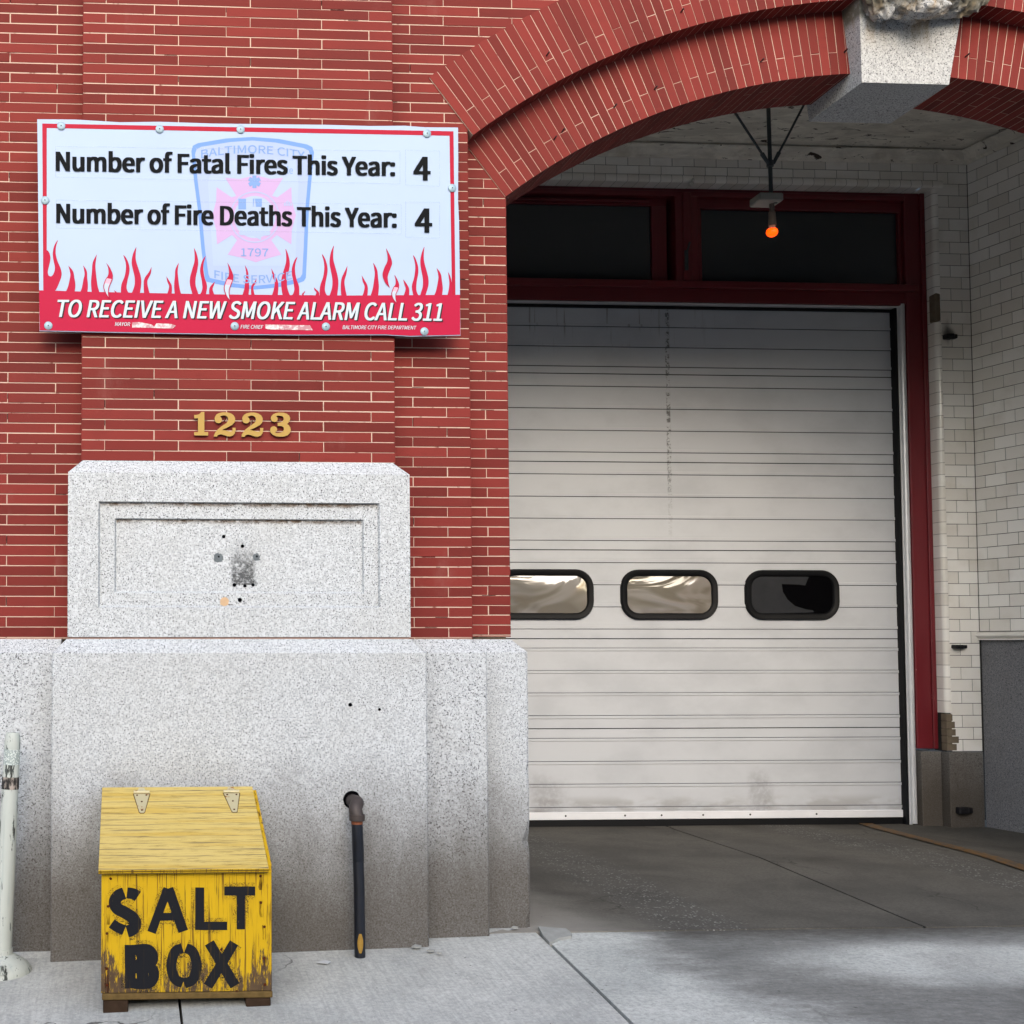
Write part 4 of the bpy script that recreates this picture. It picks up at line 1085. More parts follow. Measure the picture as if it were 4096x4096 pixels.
TMPL = [(0, 0), (.02, .2), (.18, .38), (.25, .56), (.22, .70), (.12, .83), (.27, .76), (.40, .62), (.42, .48), (.33, .30), (.28, .15), (.36, .05), (.50, .02), (.60, .10), (.68, .22), (.67, .38), (.57, .56), (.53, .70), (.60, .86), (.76, 1.0), (.73, .88), (.74, .72), (.87, .54), (.98, .38), (1.0, .22), (.92, 0)]
def double(conv, x0, x1, xl, yl, xr, yr, mirror=False, narrow=0):
    pl = conv(x0, 0)[0]; pr2 = conv(x1, 0)[0]; yb_ = base_y((pl+pr2)/2)
    ytop = min(conv(0, yl)[1], conv(0, yr)[1]); H = yb_-ytop
    T_ = TMPL if not mirror else [(1-u, v) for u, v in TMPL][::-1]
    pts = []
    for u, v in T_:
        if narrow: u = u+(0.5-u)*narrow*max(0, 1-v*4)
        pts.append((pl+(pr2-pl)*u, yb_-H*v+ (4 if v == 0 else 0)))
    pp = catmull([(p[0], p[1], 0) for p in pts], 4)
    poly_on(mb, [(p.x, p.y) for p in pp], Q(2))
def single(conv, x0, x1, tx, ty, Yq=None):
    (a, _), (b, _) = conv(x0, 0), conv(x1, 0); t = conv(tx, ty); yb_ = base_y((a+b)/2)+3; H = yb_-t[1]; W = b-a
    if tx < (x0+x1)/2: Lp = [(a, yb_), (a+.30*W, yb_-.22*H), (a+.48*W, yb_-.5*H), (t[0]+.18*W, t[1]+.28*H), t]; Rp = [(t[0]+.42*W, t[1]+.2*H), (b-.08*W, yb_-.55*H), (b+.0*W, yb_-.3*H), (b-.1*W, yb_)]
    else: Lp = [(a+.1*W, yb_), (a, yb_-.3*H), (a+.1*W, yb_-.58*H), (t[0]-.45*W, t[1]+.2*H), t]; Rp = [(t[0]-.16*W, t[1]+.25*H), (b-.45*W, yb_-.5*H), (b-.28*W, yb_-.22*H), (b, yb_)]
    A_ = catmull([(p[0], p[1], 0) for p in Lp], 5); B_ = catmull([(p[0], p[1], 0) for p in [t]+Rp], 5)
    poly_on(mb, [(p.x, p.y) for p in A_]+[(p.x, p.y) for p in B_[1:]], Q(2))
double(c1, 780, 945, 803, 1200, 905, 1135); double(c1, 1340, 1487, 1460, 1203, 1365, 1143, True, .25)
double(c2, 355, 505, 485, 1208, 395, 1150, True, .05); double(c2, 668, 820, 685, 1180, 770, 1122); double(c2, 1410, 1555, 1430, 1190, 1520, 1132, False, .35)
# flame climbing the left border
lf_ = [(150, 1160), (187, 1165), (207, 1215), (200, 1270), (186, 1330), (192, 1365), (215, 1372), (235, 1345), (243, 1300), (230, 1235), (226, 1180), (240, 1120), (268, 1078), (252, 1130), (250, 1190), (265, 1250), (290, 1310), (298, 1360), (280, 1420), (236, 1498), (150, 1498)]
pp = catmull([(*c1(*p), 0) for p in lf_], 4); poly_on(mb, [(p.x, p.y) for p in pp], Q(2))
for a in ((318, 410, 352, 1285), (440, 512, 472, 1282), (537, 612, 585, 1193), (722, 748, 724, 1485), (965, 1020, 1030, 1295), (1150, 1195, 1150, 1372), (1213, 1275, 1252, 1260), (1497, 1550, 1545, 1415)): single(c1, *a)
for a in ((35, 95, 60, 1282), (110, 145, 155, 1387), (275, 332, 275, 1307), (525, 550, 552, 1490), (620, 665, 620, 1462), (840, 895, 895, 1285), (1010, 1060, 1010, 1363), (1075, 1150, 1103, 1260), (1340, 1398, 1347, 1397), (1590, 1670, 1620, 1305), (1700, 1748, 1712, 1335)): single(c2, *a)
mb.build('flame_band', 'sign_red', SG)
# curling tongues that fade to white
mb = MB()
def tongue(conv, x0, x1, tx, ty, bx, by, fade=True):
    t = conv(tx, ty); b = conv(bx, by); a0 = conv(x0, 0)[0]; a1 = conv(x1, 0)[0]; H = b[1]-t[1]; W = a1-a0
    Rr = [t, (a1-.28*W, t[1]+.16*H), (a1, t[1]+.36*H), (a1-.18*W, t[1]+.52*H), (a1-.45*W, t[1]+.7*H), (b[0]-.16*W, t[1]+.88*H), b]
    Ll = [b, (a0+.3*W, t[1]+.88*H), (a0, t[1]+.68*H), (a0+.18*W, t[1]+.5*H), (a0+.5*W, t[1]+.33*H), (a0+.5*W, t[1]+.16*H), t]
    Rc = catmull([(*p, 0) for p in Rr], 5); Lc = catmull([(*p, 0) for p in Ll], 5)[::-1]
    n = len(Rc)
    for i in range(n-1):
        mi = 0 if (not fade or i < n*.40) else (2 if i < n*.52 else 1)
        poly_on(mb, [(Lc[i].x, Lc[i].y), (Rc[i].x, Rc[i].y), (Rc[i+1].x, Rc[i+1].y), (Lc[i+1].x, Lc[i+1].y)], Q(5), mi)
    if fade:
        for C_, s_ in ((Lc, -1), (Rc, 1)):
            for i in range(int(n*.4), n-1):
                poly_on(mb, [(C_[i].x-1.6, C_[i].y), (C_[i].x+1.6, C_[i].y), (C_[i+1].x+1.6, C_[i+1].y), (C_[i+1].x-1.6, C_[i+1].y)], Q(6), 0)
for a in ((c1, 640, 715, 660, 1262, 690, 1555), (c1, 1620, 1695, 1645, 1260, 1675, 1575), (c2, 1180, 1258, 1207, 1142, 1240, 1467, False), (c2, 1255, 1315, 1275, 1357, 1300, 1595)):
    mb = MB(); tongue(*a); mb.build('flame_tongue', ['sign_red', 'sticker_white', 'flame_light'], SG)
# faded emblem
se = 560/1639
ce = lambda x, y: (740+x*se, 530+y*se)
sh = [(75, 215), (92, 155), (150, 125), (480, 70), (790, 52), (1100, 75), (1430, 140), (1490, 170), (1510, 230), (1480, 560), (1450, 900), (1432, 1350), (1415, 1700), (1390, 1740), (1330, 1762), (1090, 1812), (820, 1837), (540, 1810), (250, 1745), (232, 1700), (190, 1350), (150, 900), (105, 560)]
cxs, cys = 800, 945
inn = [(x+(42 if x < cxs-250 else -42 if x > cxs+250 else 0), y+(42 if y < 400 else -42 if y > 1600 else 0)) for x, y in sh]
inn2 = [(x+(72 if x < cxs-250 else -72 if x > cxs+250 else 0), y) for x, y in inn]
mb = MB(); n = len(sh)
for i in range(n): poly_on(mb, [ce(*sh[i]), ce(*sh[(i+1) % n]), ce(*inn[(i+1) % n]), ce(*inn[i])], Q(1), 0)
poly_on(mb, [ce(*p) for p in inn], YS-.0004, 1)
poly_on(mb, [ce(*p) for p in ((330, 330), (1290, 330), (1330, 600), (1290, 1560), (330, 1560), (270, 600))], YS-.0007, 4)
# maltese cross
mc = [(470, 530), (640, 545), (830, 500), (1000, 545), (1150, 530), (1020, 740), (1080, 760), (1245, 640), (1250, 800), (1300, 970), (1250, 1140), (1245, 1310), (1075, 1200), (1010, 1260), (1130, 1430), (980, 1470), (830, 1520), (680, 1470), (500, 1430), (610, 1260), (550, 1200), (375, 1310), (365, 1140), (320, 970), (365, 800), (370, 640), (545, 760), (600, 740)]
poly_on(mb, [ce(*p) for p in mc], Q(2), 2)
circ = lambda r_, n=36: [(815+r_*cos(2*pi*i/n), 990+r_*1.03*sin(2*pi*i/n)) for i in range(n)]
for i in range(36):
    A_, B_ = circ(292), circ(280); poly_on(mb, [ce(*A_[i]), ce(*A_[(i+1) % 36]), ce(*B_[(i+1) % 36]), ce(*B_[i])], Q(3), 1)
poly_on(mb, [ce(*p) for p in circ(240)], YS-.0014, 4)
for a in ((625, 775, 715, 900), (795, 775, 900, 870)): poly_on(mb, [ce(a[0], a[1]), ce(a[2], a[1]), ce(a[2], a[3]), ce(a[0], a[3])], Q(3), 3)
poly_on(mb, [ce(800, 870), ce(815, 750), ce(832, 870)], Q(4), 1)
poly_on(mb, [ce(*p) for p in ((625, 1165), (1005, 1165), (990, 1205), (890, 1210), (890, 1262), (800, 1210), (640, 1200))], Q(3), 1)
for k in range(3):
    a = R(60*k+90); ca, sa = cos(a), sin(a); cx_, cy_ = 813, 577
    poly_on(mb, [ce(cx_+ca*u-sa*v, cy_+(sa*u+ca*v)) for u, v in ((-74, -24), (74, -24), (74, 24), (-74, 24))], YS-.0018-.0001*k, 3)
for k, (x, h) in enumerate(((1165, 50), (1185, 65), (1205, 75), (1225, 60), (1245, 45))): poly_on(mb, [ce(x-6, 860), ce(x+6, 860), ce(x+6, 870-h), ce(x-6, 870-h)], Q(3), 1)
arc_t = lambda k: (lambda u: k*(1-(2*u-1)**2))
text_on(mb, 'BALTIMORE CITY', [ce(190, 205), ce(1400, 225), ce(1400, 320), ce(190, 300)], YS-.0011, 3, .012, warp=arc_t(.024))
text_on(mb, 'FIRE SERVICE', [ce(345, 1610), ce(1250, 1620), ce(1250, 1715), ce(345, 1705)], YS-.0011, 3, .012, warp=arc_t(-.02))
text_on(mb, '1797', [ce(655, 1355), ce(975, 1358), ce(975, 1452), ce(655, 1448)], YS-.0018, 3, .01)
text_on(mb, 'le', [ce(1200, 390), ce(1265, 395), ce(1262, 485), ce(1198, 480)], YS-.0011, 3, 0)
mb.build('faded_emblem', ['emblem_blue', 'emblem_pale', 'emblem_pink', 'emblem_mid', 'emblem_light'], SG)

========

_INSTRUCTION_
Which lines hold the string "that"? List them all.

_OUTPUT FOR THIS TASK_
Write part 4 of the bpy script that recreates this picture. It picks up at line 1085. More parts follow. Measure the picture as if it were 4096x4096 pixels.
# curling tongues that fade to white